A Nigerian election tribunal upheld the president's declared victory in last year's disputed election, according to a ruling announced yesterday.
A five-judge panel ruled that the case brought by the country's opposition was "plagued by a lack of evidence" and that the election was not significantly undermined by alleged irregularities.
International observers called the April 27 vote that brought Nigerian President Umaru Yar'Adua to power deeply flawed, but analysts long predicted that a court victory for the opposition was unlikely.
While ballot stuffing was widely observed, Nigeria's election tribunal requires the plaintiff to prove not only that graft occurred, but that it was widespread enough to cause a different outcome.
The opposition challengers, Muhammadu Buhari and former vice president Atiku Abubakar, said they would appeal the tribunal's decision, pushing the ongoing dispute to the country's top court.
In the six-month trial, Nigeria's top two opposition politicians, former military strongman Buhari and Abubakar, introduced evidence they claimed showed ballot rigging so pervasive that the results should be dismissed.
But Yar'Adua's lawyers said the president was the rightful winner, while lawyers for the electoral commission branded the case inconsistent and speculative.

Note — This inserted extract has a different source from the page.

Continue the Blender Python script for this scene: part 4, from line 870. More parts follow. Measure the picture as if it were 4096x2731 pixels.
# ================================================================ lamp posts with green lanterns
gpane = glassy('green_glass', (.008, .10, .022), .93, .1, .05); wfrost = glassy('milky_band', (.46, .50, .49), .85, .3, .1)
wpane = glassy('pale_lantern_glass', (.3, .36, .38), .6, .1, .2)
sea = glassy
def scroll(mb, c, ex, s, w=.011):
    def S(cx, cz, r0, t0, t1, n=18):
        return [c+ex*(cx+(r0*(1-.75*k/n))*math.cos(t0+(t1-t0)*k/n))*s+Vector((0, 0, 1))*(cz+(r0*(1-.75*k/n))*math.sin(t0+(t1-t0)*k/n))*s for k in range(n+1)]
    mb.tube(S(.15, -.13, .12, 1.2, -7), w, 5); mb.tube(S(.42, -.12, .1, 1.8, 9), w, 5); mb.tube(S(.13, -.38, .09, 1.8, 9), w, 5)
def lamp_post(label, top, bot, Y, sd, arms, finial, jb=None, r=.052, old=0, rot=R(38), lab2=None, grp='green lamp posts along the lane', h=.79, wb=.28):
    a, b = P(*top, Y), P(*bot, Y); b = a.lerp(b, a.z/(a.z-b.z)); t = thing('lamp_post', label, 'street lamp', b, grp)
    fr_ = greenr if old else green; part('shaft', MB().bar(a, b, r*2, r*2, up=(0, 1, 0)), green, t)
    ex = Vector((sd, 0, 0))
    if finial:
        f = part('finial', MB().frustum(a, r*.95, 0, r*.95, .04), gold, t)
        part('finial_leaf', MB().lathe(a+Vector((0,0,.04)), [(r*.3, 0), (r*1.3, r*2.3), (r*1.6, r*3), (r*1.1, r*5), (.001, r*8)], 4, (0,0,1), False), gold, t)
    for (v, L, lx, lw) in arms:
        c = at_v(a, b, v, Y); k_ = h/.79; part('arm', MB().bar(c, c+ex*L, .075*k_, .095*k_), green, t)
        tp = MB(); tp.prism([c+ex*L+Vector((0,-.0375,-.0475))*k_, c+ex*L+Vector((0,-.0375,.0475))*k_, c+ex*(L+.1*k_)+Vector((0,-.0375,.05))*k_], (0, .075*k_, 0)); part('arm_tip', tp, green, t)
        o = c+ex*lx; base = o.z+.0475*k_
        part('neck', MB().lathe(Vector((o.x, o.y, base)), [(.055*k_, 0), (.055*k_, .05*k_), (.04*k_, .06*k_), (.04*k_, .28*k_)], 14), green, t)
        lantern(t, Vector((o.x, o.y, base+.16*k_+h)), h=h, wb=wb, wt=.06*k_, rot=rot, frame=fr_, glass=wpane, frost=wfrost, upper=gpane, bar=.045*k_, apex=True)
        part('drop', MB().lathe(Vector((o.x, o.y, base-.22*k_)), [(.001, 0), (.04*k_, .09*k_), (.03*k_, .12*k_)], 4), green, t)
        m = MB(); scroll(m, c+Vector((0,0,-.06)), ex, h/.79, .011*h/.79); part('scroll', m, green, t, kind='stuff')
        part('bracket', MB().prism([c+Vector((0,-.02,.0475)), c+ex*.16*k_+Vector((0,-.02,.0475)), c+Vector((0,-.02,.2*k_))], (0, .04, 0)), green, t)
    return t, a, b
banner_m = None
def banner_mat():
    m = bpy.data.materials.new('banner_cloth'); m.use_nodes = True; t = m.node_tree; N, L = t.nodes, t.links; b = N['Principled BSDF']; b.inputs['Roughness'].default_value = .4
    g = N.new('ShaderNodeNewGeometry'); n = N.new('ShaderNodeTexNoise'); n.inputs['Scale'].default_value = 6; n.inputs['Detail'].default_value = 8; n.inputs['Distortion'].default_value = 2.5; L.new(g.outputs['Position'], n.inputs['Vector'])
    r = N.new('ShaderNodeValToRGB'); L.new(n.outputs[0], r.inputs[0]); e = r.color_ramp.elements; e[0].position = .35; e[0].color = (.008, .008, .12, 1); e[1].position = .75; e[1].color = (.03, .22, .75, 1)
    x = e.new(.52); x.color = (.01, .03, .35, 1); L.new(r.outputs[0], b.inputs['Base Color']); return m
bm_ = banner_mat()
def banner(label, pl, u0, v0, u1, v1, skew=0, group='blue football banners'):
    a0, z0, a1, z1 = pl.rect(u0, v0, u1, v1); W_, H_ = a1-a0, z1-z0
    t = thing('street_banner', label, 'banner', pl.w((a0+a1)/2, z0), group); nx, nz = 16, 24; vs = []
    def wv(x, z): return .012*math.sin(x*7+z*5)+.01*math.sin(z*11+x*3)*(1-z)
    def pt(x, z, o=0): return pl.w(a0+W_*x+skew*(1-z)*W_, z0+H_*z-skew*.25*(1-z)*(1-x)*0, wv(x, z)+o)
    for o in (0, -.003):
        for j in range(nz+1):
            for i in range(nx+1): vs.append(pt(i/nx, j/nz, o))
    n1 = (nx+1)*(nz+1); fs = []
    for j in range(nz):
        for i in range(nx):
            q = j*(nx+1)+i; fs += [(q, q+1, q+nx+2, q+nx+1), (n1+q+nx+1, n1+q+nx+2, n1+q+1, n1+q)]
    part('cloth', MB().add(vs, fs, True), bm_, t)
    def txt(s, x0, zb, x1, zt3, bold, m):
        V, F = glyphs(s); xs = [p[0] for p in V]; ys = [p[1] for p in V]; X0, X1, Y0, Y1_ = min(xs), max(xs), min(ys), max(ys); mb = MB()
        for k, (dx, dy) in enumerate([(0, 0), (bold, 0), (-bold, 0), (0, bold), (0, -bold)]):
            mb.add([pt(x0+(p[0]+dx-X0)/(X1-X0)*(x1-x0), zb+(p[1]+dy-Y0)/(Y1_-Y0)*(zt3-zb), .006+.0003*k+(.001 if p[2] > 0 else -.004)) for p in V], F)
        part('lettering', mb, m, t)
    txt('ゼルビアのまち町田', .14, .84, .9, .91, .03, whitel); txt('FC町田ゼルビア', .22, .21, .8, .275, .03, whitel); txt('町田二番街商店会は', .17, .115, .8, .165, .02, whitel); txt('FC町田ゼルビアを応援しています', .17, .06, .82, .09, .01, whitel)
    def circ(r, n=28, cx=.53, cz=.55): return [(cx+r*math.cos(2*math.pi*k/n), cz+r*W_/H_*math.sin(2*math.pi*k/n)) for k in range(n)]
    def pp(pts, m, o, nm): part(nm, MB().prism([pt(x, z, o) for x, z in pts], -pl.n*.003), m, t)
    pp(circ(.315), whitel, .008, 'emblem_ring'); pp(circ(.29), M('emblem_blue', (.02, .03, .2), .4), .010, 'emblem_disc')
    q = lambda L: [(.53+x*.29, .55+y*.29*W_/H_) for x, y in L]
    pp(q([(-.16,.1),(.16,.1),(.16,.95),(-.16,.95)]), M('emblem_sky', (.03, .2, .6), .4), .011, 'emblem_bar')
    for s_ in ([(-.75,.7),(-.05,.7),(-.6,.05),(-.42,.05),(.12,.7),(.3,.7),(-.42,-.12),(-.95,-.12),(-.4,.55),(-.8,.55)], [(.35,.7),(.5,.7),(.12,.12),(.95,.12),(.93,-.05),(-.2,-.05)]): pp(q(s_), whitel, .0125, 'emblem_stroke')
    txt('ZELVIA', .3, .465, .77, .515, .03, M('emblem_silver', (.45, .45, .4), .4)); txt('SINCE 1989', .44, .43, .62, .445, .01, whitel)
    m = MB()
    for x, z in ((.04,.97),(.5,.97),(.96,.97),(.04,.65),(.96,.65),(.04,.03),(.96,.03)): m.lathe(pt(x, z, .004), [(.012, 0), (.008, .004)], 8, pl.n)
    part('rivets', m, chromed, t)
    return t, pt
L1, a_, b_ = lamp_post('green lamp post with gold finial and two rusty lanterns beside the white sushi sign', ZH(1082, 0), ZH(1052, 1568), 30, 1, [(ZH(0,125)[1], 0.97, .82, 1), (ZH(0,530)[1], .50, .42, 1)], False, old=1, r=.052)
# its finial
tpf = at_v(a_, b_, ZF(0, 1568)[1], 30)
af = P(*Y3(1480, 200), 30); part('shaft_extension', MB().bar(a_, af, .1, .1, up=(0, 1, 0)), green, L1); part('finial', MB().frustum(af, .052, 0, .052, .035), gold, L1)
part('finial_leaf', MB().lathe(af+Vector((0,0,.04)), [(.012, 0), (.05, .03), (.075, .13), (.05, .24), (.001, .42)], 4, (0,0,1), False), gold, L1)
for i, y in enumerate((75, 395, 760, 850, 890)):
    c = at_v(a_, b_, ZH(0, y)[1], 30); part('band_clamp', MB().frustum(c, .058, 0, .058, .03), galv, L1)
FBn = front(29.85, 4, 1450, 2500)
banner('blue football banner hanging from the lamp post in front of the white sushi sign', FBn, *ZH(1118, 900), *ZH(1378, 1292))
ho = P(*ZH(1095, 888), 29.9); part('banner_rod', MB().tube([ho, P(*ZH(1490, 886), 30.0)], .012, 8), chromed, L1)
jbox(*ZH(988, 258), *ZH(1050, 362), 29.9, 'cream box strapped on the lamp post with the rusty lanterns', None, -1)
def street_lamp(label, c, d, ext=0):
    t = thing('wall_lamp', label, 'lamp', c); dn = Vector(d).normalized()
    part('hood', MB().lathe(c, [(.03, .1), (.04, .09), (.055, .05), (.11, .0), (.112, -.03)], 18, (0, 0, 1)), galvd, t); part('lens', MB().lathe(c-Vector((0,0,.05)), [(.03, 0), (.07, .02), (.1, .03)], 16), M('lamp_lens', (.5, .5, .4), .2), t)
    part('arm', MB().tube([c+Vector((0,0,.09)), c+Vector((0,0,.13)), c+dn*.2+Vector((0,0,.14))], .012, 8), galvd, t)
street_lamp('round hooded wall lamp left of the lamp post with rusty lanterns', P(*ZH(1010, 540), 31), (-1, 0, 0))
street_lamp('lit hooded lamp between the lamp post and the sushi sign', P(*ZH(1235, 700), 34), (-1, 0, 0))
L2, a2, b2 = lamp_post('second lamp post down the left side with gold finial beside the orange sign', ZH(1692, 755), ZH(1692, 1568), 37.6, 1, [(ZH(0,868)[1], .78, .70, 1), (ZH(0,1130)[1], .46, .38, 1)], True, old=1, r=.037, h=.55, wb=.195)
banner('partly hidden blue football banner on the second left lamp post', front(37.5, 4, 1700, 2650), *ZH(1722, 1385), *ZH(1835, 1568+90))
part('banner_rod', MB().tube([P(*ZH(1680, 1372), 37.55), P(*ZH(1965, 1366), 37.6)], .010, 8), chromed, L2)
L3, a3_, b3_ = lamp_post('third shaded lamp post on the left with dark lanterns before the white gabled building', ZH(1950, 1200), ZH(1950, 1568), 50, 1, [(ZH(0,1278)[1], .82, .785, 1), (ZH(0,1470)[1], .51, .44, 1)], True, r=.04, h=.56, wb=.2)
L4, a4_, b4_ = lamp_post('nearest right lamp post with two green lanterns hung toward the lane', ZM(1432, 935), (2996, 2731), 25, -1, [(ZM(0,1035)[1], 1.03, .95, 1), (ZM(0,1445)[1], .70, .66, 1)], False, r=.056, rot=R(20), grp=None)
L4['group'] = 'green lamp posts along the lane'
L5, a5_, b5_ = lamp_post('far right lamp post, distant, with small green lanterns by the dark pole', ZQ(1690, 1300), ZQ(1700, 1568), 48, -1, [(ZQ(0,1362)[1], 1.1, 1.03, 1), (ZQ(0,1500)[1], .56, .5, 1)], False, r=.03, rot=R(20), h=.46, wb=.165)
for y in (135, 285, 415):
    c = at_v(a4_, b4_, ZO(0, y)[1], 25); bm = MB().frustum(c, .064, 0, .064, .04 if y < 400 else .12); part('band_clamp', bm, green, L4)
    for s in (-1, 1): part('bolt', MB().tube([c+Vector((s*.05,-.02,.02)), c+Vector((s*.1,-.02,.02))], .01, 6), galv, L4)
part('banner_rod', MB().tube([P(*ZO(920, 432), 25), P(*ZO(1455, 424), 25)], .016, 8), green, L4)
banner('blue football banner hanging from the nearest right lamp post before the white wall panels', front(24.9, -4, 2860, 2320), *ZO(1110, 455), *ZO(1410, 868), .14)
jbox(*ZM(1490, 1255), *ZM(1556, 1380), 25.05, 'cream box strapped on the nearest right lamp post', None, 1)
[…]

On voting day, armed thugs intimidated voters and stuffed and stole ballot boxes, observers say. Nigerians blamed Yar'Adua's party for a majority of the fraud. Despite that, analysts have said the opposition faces high legal hurdles.

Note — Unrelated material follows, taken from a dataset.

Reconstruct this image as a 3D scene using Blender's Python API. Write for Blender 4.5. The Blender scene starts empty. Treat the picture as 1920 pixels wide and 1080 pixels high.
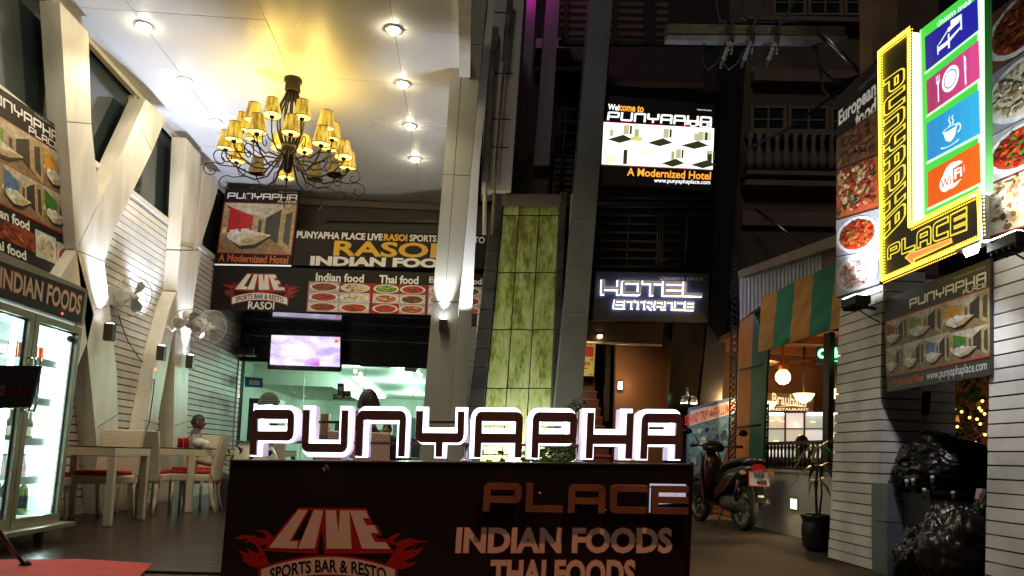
import bpy, math, random
import numpy as np
from mathutils import Vector, Matrix
random.seed(7)
SC = bpy.context.scene
COL = SC.collection
R_ = math.radians

# ------------------------------------------------------------------ camera
F_PX, CX, CY, EYE = 1400.0, 960.0, 732.0, 0.82
def _n(v):
    v = np.array(v, float); return v / np.linalg.norm(v)
_d = _n([870 - CX, -(850 - CY), -F_PX])
_q = _n([1870 - CX, -(885 - CY), -F_PX])
_z = _n(np.cross(_q, _d))
if _z[1] < 0: _z = -_z
_x = _n(np.cross(_d, _z))
ROT = np.array([_x, _d, _z])
cam_d = bpy.data.cameras.new('camera')
cam = bpy.data.objects.new('camera', cam_d)
COL.objects.link(cam)
cam_d.sensor_width = 36.0
cam_d.lens = 36.0 * F_PX / 1920.0
cam_d.shift_y = (CY - 540.0) / 1920.0
cam_d.clip_end = 500.0
cam_d.clip_start = 0.05
cam.matrix_world = Matrix.Translation((0, 0, EYE)) @ Matrix(ROT.tolist()).to_4x4()
SC.camera = cam

# ------------------------------------------------------------------ night sky, faint moonlight
W = bpy.data.worlds.new('World'); SC.world = W; W.use_nodes = True
wn = W.node_tree; wn.nodes.clear()
wo = wn.nodes.new('ShaderNodeOutputWorld'); wb = wn.nodes.new('ShaderNodeBackground')
ws = wn.nodes.new('ShaderNodeTexSky'); ws.sky_type = 'NISHITA'; ws.sun_disc = False
ws.sun_elevation = R_(-4.0); ws.sun_rotation = R_(200)
wb.inputs[1].default_value = 0.12
wn.links.new(ws.outputs[0], wb.inputs[0]); wn.links.new(wb.outputs[0], wo.inputs[0])
sl = bpy.data.lights.new('sun', 'SUN'); sl.energy = 0.2; sl.angle = R_(12); sl.color = (1.0, 0.86, 0.72)
so = bpy.data.objects.new('sun', sl); COL.objects.link(so)
so.rotation_euler = (R_(52), 0, R_(-18))
SC.view_settings.view_transform = 'Standard'
SC.view_settings.look = 'None'
SC.view_settings.exposure = 0.0
SC.view_settings.gamma = 1.0
SC.view_settings.use_curve_mapping = False
SC.cycles.max_bounces = 6
SC.cycles.diffuse_bounces = 3
SC.cycles.glossy_bounces = 3
SC.cycles.transmission_bounces = 6
SC.cycles.transparent_max_bounces = 12
SC.cycles.caustics_reflective = False
SC.cycles.caustics_refractive = False
SC.cycles.sample_clamp_indirect = 4.0

# ------------------------------------------------------------------ surveying the place: sight lines from the camera onto real planes
O = np.array([0.0, 0.0, EYE])
def ray(px, py): return ROT @ np.array([px - CX, -(py - CY), -F_PX])
def onX(px, py, c): r = ray(px, py); return O + r * (c / r[0])
def onY(px, py, c): r = ray(px, py); return O + r * (c / r[1])
def onZ(px, py, c): r = ray(px, py); return O + r * ((c - EYE) / r[2])
ON = {'X': onX, 'Y': onY, 'Z': onZ}

# ------------------------------------------------------------------ materials
def _nt(name):
    m = bpy.data.materials.new(name); m.use_nodes = True
    return m, m.node_tree, m.node_tree.nodes['Principled BSDF']
def mat(name, col, rough=.6, metal=0., var=0., vscale=6., bump=0., bscale=40., coat=0., spec=.5, stretch=None, bcol=None, orand=0.):
    m, t, b = _nt(name)
    b.inputs['Base Color'].default_value = (*col, 1)
    b.inputs['Roughness'].default_value = rough
    b.inputs['Metallic'].default_value = metal
    b.inputs['Specular IOR Level'].default_value = spec
    if coat: b.inputs['Coat Weight'].default_value = coat; b.inputs['Coat Roughness'].default_value = .08
    tc = None
    if var or bump:
        tc = t.nodes.new('ShaderNodeNewGeometry').outputs['Position']
        if stretch:
            mp = t.nodes.new('ShaderNodeMapping'); mp.inputs['Scale'].default_value = stretch
            t.links.new(tc, mp.inputs[0]); tc = mp.outputs[0]
    if var:
        nz = t.nodes.new('ShaderNodeTexNoise'); nz.inputs['Scale'].default_value = vscale; nz.inputs['Detail'].default_value = 5
        t.links.new(tc, nz.inputs['Vector'])
        rp = t.nodes.new('ShaderNodeValToRGB')
        lo = bcol if bcol else tuple(c * (1 - var) for c in col)
        hi = col if bcol else tuple(min(1, c * (1 + var * .6)) for c in col)
        rp.color_ramp.elements[0].position = .35; rp.color_ramp.elements[1].position = .65
        rp.color_ramp.elements[0].color = (*lo, 1); rp.color_ramp.elements[1].color = (*hi, 1)
        t.links.new(nz.outputs[0], rp.inputs[0]); t.links.new(rp.outputs[0], b.inputs['Base Color'])
        mr = t.nodes.new('ShaderNodeMapRange'); mr.inputs['To Min'].default_value = rough * .8; mr.inputs['To Max'].default_value = min(1, rough * 1.25)
        t.links.new(nz.outputs[0], mr.inputs[0]); t.links.new(mr.outputs[0], b.inputs['Roughness'])
    if orand:
        oi = t.nodes.new('ShaderNodeObjectInfo'); hs_ = t.nodes.new('ShaderNodeHueSaturation'); m2 = t.nodes.new('ShaderNodeMapRange')
        m2.inputs['To Min'].default_value = 1 - orand; m2.inputs['To Max'].default_value = 1 + orand * .5
        t.links.new(oi.outputs['Random'], m2.inputs[0]); t.links.new(m2.outputs[0], hs_.inputs['Value'])
        lk = b.inputs['Base Color'].links
        if lk: t.links.new(lk[0].from_socket, hs_.inputs['Color'])
        else: hs_.inputs['Color'].default_value = (*col, 1)
        t.links.new(hs_.outputs[0], b.inputs['Base Color'])
    if bump:
        n2 = t.nodes.new('ShaderNodeTexNoise'); n2.inputs['Scale'].default_value = bscale; n2.inputs['Detail'].default_value = 4
        t.links.new(tc, n2.inputs['Vector'])
        bp = t.nodes.new('ShaderNodeBump'); bp.inputs['Strength'].default_value = bump; bp.inputs['Distance'].default_value = .01
        t.links.new(n2.outputs[0], bp.inputs['Height']); t.links.new(bp.outputs[0], b.inputs['Normal'])
    return m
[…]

Judges in a similar suit filed by Buhari in 2003 ruled that he had established fraud, but not to such a large extent as to undermine the re-election of then president Olusegun Obasanjo.
Last year, Obasanjo, barred by the constitution from seeking another term, had picked Yar'Adua to run on his party's ticket.

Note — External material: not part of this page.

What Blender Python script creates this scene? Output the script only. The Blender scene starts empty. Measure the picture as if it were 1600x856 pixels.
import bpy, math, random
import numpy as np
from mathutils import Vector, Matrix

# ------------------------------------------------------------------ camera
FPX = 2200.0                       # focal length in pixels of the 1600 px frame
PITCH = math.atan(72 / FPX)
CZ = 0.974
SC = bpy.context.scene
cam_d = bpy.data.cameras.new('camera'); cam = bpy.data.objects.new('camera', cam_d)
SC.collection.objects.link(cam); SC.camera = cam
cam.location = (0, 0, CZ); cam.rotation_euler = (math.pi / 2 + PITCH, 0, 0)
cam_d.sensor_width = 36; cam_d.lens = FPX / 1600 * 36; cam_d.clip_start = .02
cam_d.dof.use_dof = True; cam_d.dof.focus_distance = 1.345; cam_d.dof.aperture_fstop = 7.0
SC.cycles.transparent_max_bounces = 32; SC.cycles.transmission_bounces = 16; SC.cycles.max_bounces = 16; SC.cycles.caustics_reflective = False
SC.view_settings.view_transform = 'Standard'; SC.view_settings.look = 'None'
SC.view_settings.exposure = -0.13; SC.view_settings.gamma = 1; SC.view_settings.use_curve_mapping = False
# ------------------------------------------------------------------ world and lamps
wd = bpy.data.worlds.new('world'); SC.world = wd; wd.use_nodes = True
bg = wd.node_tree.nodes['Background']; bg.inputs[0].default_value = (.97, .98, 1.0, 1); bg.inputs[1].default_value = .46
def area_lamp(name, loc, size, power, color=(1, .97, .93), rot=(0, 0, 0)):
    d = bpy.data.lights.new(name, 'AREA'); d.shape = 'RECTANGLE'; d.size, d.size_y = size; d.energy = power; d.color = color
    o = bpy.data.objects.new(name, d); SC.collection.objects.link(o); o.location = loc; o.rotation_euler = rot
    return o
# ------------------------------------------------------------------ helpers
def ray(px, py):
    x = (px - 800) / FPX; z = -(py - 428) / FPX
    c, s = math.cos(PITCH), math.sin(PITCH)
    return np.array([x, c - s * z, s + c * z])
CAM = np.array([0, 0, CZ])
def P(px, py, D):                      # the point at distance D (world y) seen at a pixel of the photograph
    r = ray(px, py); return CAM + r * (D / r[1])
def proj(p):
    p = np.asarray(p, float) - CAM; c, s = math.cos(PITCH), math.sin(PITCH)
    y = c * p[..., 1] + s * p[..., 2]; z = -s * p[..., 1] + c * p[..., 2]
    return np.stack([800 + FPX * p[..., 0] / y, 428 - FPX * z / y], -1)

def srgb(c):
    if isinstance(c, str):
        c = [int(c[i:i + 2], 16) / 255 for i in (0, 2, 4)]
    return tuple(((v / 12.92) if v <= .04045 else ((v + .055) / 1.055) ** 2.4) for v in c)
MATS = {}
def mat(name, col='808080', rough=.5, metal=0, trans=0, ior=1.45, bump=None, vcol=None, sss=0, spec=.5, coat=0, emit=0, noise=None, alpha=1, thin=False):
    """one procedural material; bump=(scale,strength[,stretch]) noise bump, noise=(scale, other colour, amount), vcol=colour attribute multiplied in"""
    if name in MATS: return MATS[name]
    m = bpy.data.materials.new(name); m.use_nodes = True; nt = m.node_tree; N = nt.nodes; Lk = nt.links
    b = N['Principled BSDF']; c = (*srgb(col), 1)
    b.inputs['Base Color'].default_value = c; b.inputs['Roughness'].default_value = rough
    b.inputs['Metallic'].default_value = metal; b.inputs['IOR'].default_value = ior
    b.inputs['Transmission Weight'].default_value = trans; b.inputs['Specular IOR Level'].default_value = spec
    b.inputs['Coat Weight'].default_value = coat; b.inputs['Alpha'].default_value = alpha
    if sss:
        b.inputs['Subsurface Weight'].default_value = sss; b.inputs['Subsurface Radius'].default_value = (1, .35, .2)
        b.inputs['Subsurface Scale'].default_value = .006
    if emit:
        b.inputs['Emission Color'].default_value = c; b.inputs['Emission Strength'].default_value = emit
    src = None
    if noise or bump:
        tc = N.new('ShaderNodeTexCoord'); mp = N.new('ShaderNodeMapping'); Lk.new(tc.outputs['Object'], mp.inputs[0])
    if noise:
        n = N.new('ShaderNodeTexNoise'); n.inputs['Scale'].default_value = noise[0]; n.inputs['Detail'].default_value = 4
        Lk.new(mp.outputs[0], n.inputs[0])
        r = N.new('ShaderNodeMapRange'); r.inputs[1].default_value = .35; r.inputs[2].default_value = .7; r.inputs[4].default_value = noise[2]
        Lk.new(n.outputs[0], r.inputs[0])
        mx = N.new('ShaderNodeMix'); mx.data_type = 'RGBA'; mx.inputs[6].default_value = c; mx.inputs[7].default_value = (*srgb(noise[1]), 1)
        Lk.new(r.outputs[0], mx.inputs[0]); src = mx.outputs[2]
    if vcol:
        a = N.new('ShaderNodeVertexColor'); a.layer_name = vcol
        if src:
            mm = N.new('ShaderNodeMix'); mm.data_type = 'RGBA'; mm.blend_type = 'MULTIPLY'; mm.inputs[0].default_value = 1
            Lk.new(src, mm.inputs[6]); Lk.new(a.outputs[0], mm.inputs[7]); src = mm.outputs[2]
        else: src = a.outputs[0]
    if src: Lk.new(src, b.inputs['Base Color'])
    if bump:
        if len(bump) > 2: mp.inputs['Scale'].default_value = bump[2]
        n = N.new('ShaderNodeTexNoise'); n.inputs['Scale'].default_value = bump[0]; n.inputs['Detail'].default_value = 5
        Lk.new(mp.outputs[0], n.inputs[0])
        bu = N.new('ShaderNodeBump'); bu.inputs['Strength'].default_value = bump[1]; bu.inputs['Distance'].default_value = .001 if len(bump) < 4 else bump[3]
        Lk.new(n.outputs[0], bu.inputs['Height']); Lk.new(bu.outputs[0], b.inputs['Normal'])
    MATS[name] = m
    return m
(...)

Obasanjo's hand-over of power to Yar'Adua after the vote was the first peaceful transfer of power between elected leaders since Nigeria's 1960 independence from Britain.
Meanwhile, global rights watchdog Amnesty International, in a report issued yesterday, said Nigeria's criminal justice system is "utterly failing" the public and keeps some imprisoned without trial up to a decade.
The report called the system a "conveyor belt of injustice, from beginning to end."
The human rights group said only about 35 percent of Nigerian inmates have been convicted in court.
"The Nigerian government is simply not complying with its national and international obligations when it comes to the criminal justice system in Nigeria and must begin to do so seriously and urgently," Amnesty's Aster van Kregten said.